In a reaction against the shiny, super-powered vamps that are all the rage today, Nina and her rag-tag crew are complete weaklings. Vampirism is transferred by biting, and vampires don't age, but they must deal with debilitating malaise. They have about as much energy and enthusiasm as an Epstein-Barr sufferer. They crave human blood, but subsist on guinea pigs and endure stomach problems (including frequent vomiting) as a result. They slip into a unbreakable coma during daylight hours, and are so sensitive to light, they must wear sunglasses at night to avoid being blinded by car headlights or bright street lamps. In short, they are completely pathetic.

Most of the vampires struggle financially as well, finding it difficult to support themselves when they can only work night shifts and lack valid I.D.s. Nina probably has the easiest time, as she still lives with her elderly mother, and earns a decent living as the author of The Bloodstone Chronicles about Zadia Bloodstone, a fantasy vampire who is as sexy and energetic as the real vampires are not. Most of the other vampires turn to internet work from home jobs, or arrange shady under the table deals.

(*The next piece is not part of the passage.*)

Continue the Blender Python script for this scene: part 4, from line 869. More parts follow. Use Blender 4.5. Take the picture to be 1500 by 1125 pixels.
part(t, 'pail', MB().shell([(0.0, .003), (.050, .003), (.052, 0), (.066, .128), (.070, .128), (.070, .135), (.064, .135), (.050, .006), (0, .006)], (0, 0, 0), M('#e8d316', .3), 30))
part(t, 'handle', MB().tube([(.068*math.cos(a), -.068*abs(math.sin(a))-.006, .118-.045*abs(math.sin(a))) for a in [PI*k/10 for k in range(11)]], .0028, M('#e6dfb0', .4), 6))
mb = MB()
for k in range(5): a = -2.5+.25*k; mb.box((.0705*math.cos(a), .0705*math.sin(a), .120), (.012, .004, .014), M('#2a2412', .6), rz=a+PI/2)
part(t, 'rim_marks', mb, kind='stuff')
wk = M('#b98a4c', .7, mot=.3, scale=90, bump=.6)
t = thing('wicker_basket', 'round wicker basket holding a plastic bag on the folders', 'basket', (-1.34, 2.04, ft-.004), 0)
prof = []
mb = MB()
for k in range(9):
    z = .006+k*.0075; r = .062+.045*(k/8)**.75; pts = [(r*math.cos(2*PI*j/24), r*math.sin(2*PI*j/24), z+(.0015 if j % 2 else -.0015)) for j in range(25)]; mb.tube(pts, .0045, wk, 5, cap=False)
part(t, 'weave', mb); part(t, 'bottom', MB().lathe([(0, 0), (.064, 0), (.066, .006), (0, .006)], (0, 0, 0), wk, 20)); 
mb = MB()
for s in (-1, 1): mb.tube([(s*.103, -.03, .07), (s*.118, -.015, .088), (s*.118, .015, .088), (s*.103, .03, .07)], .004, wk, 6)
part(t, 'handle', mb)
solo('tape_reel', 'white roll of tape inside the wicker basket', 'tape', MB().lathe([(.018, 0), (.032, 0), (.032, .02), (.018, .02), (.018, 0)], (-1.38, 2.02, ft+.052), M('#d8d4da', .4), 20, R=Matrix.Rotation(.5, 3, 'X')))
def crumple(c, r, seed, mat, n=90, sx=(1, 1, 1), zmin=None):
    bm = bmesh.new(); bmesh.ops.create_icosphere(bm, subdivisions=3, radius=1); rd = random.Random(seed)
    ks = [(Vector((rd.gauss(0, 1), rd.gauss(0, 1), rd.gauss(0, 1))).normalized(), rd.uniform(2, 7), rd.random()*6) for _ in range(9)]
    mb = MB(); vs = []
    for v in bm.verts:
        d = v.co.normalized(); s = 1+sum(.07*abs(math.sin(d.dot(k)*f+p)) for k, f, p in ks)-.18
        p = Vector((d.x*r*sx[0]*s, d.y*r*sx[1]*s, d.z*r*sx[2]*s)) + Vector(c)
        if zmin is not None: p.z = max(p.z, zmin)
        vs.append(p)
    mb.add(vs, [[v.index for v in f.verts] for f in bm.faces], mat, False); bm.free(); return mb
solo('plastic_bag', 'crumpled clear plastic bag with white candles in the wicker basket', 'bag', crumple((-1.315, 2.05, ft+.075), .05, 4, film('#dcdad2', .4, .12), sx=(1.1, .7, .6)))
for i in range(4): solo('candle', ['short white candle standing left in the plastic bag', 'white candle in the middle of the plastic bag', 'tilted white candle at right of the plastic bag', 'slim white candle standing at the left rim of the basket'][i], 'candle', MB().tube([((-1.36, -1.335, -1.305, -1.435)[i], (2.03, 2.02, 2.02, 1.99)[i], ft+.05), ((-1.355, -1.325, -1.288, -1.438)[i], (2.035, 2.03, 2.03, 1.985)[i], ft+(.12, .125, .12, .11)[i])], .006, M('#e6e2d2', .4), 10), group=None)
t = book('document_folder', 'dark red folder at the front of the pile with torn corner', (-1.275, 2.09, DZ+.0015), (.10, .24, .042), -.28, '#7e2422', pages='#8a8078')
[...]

When Casimir, their vampire sire, is staked, Nina volunteers to travel with fellow vampire Dave, and their group leader, Father Ramon to investigate a lead on the case. Hoping to negotiate with the slayer, they feel certain when the person responsible sees how truly fragile and helpless they are, he'll give up hunting them. They soon uncover a werewolf fight club, and rescue good-looking Reuben from the menacing death match organizer Barry McKinnon. While I appreciated Nina's sense of humor, and enjoyed the Australian slang used liberally throughout the book, the sheer glumness of the vampires' situation made me feel like staking them would be a mercy. The sequel, The Abused Werewolf Rescue Group isn't due out until 2011, but I can't say that it will be eagerly anticipated.


I borrowed this book from the public library.